REPUBLIKA.CO.ID, JAKARTA -- Aksi Presiden Joko Widodo yang menelepon Mendag soal murahnya harga bawang putih karena impor saat panen berlangsung, menuai kritik. Pasalnya, keberpihakan Presiden Jokowi kepada sektor pertanian, belum serius.
Ketua DPP PKS bidang Tani dan Nelayan Riyono menyebut, keluhan Presiden Jokowi soal impor bawang putih bertentangan dengan fakta. Sebab dia menyebut, 95 persen kebutuhan bawang putih dipenuhi oleh impor dan 5 persen produksi dalam negeri. Kebutuhan konsumsi bawang putih tiap tahun hampir 500 ribu ton dan produksi dalam negeri hanya 20 ribu dengan luasan lahan 2.000 Ha.
"Apa iya Presiden berani menyetop impor bawang putih? Tidak akan mungkin berani, karena bisa terjadi kekacauan produksi berbagai industri yang menggunakan bawang putih," kara Riyono dalam keterangan pers yang diterima Republika, Rabu (15/12).
Riyono juga mengamati nasib komoditas cabai lebih mengenaskan.
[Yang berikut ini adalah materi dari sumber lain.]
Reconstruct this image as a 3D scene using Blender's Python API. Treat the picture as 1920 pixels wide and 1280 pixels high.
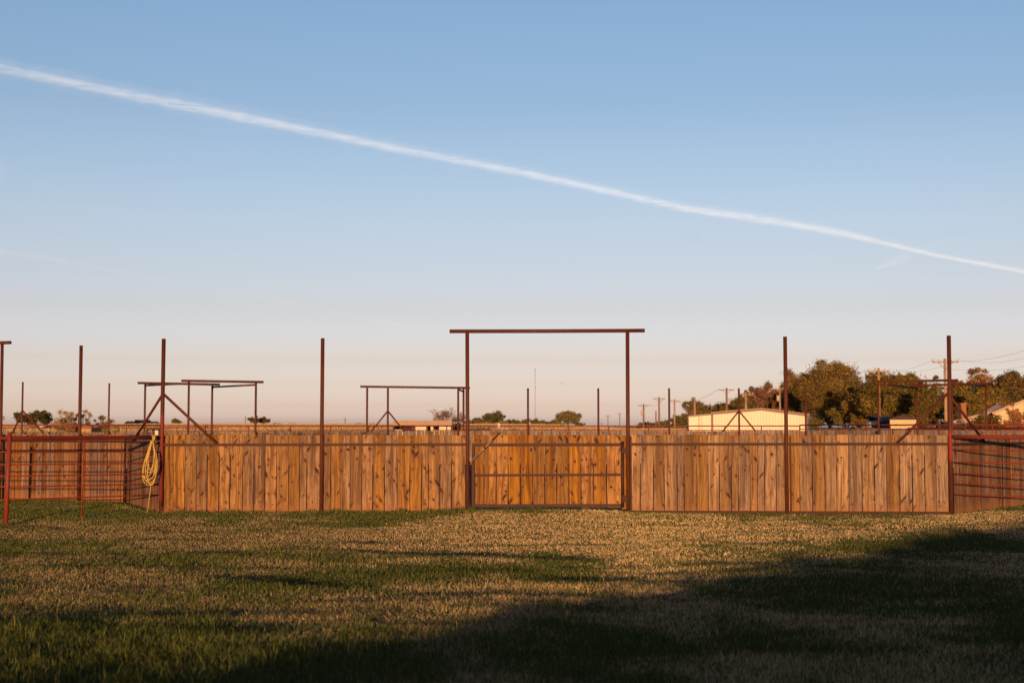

Menurutnya, kendali pemerintah terhadap tata niaganya sangat lemah sehingga saat panen cabai harga jatuh dan tidak mampu berbuat apa-apa. Lalu bersamaan dengan itu, impor cabai masuk dengan jumlah besar. "Petani kembali rugi karena kebijakan impor," ujar Riyono.
Berdasarkan data Badan Pusat Statistik (BPS), produksi cabai nasional pada 2020 mencapai 2,77 juta ton. Angka ini mengalami peningkatan 7,11 persen dibandingkan dengan 2019. Selain itu, Indonesia tercatat mengekspor aneka cabai dengan nilai US$25,18 juta pada 2020 atau naik 69,86 persen dibandingkan dengan 2019.
Riyono menyayangkan, kenaikan produksi cabai tidak mampu membendung impor cabai dengan alasan kebutuhan industri. Petani lantas kembali "menikmati" harga murah dan bahkan tidak dipanen karena ongkosnya lebih mahal dibanding hasil panen cabainya.
"PKS meminta Presiden Jokowi untuk membenahi tata niaga cabai yang terus merugikan petani, buat aturan yang tegas untuk pengusaha menyerap cabai petani. Selama ini hanya seruan dan himbuan yang tidak memiliki konsekuensi hukum," ucap Riyono
Selain itu, Riyono menyebut anggaran pertanian sejak 2015-2021 terus menurun. 2015 merupakan tahun dengan anggaran pertanian tertinggi pada periode itu yaitu Rp 32,7 triliun. Kemudian pada 2016 turun jadi Rp 27,7 triliun, Rp 24,2 triliun (tahun 2017), Rp 23,9 triliun (tahun 2018) dan Rp 21,7 triliun (tahun 2019).
"Yang terbaru untuk 2020 ditetapkan sebesar Rp 21 triliun, 2021 hanya Rp 15,5 triliun. Kalau Presiden serius, harusnya anggaran pertanian terus meningkat minimal 5 persen dari APBN atau sekitar Rp 100 triliun," papar Riyono.